Seven prisons in Limpopo registered a combined 80 cases involving 70 inmates and 10 officials, while KwaZulu-Natal’s seven prisons registered a combined 29 cases (28 inmates and one official).

Durban prison accounted for the bulk of those numbers with a lone official and 26 inmates coming from that facility.

Gauteng and the Western Cape had relatively low numbers, with three inmates and two officials and seven inmates and one official, respectively.

Contraband does ‘not have feet’

The Portfolio Committee on Correctional Services heard this week that overcrowding in prisons had increased by 2% from March 2023 to March 2024.

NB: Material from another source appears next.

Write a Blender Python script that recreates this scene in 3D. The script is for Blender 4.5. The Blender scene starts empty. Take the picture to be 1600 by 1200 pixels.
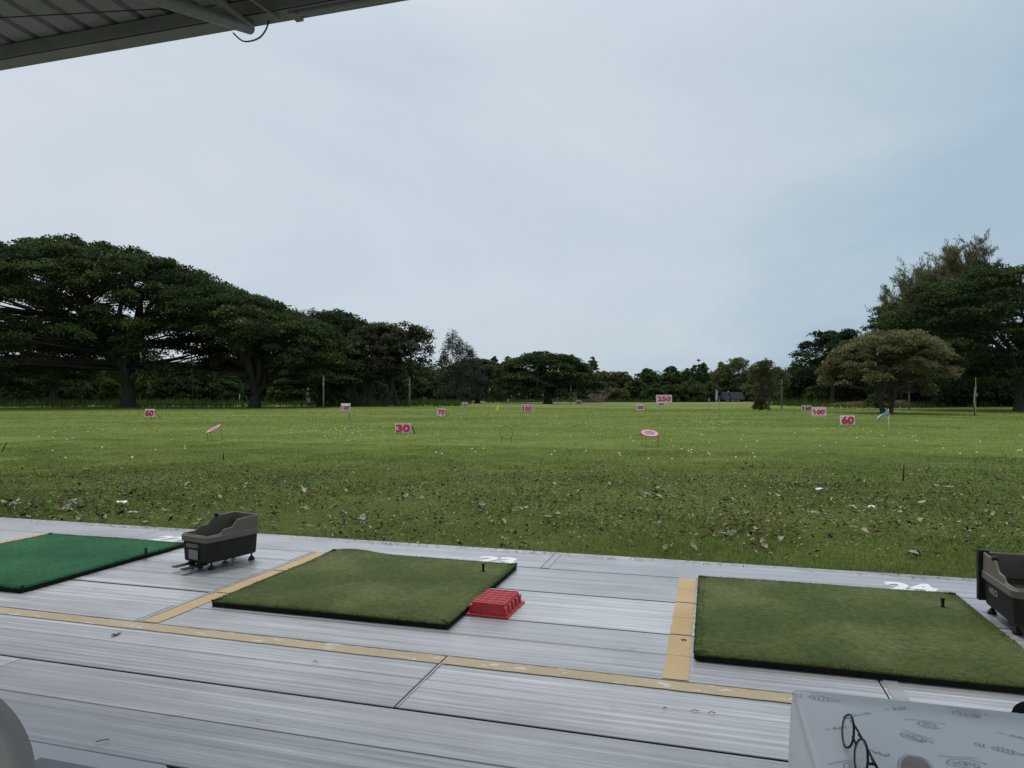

South Africa has a prison population of 156,600, 48% more than the approved capacity of 105,474.  

Minister Groenewald has publicly asserted that contraband items, such as drugs and mobile phones, do not have feet to enter prisons independently,” the minister’s spokesperson Euné Oelofsen told The Citizen.

“Additional criminal activities have been reported within these facilities, where inmates make use of cell phones to perpetrate scams and organise syndicate operations,” Oelofsen added.

Overcrowding also contributes to assault, physical violence and self-harm, perpetuated by the idleness of inmates desperate for stimulus.

“The presence of contraband items severely impedes rehabilitative efforts due to the impairing effects of these drugs and the ongoing nature of criminal activities,” Oelofsen concluded.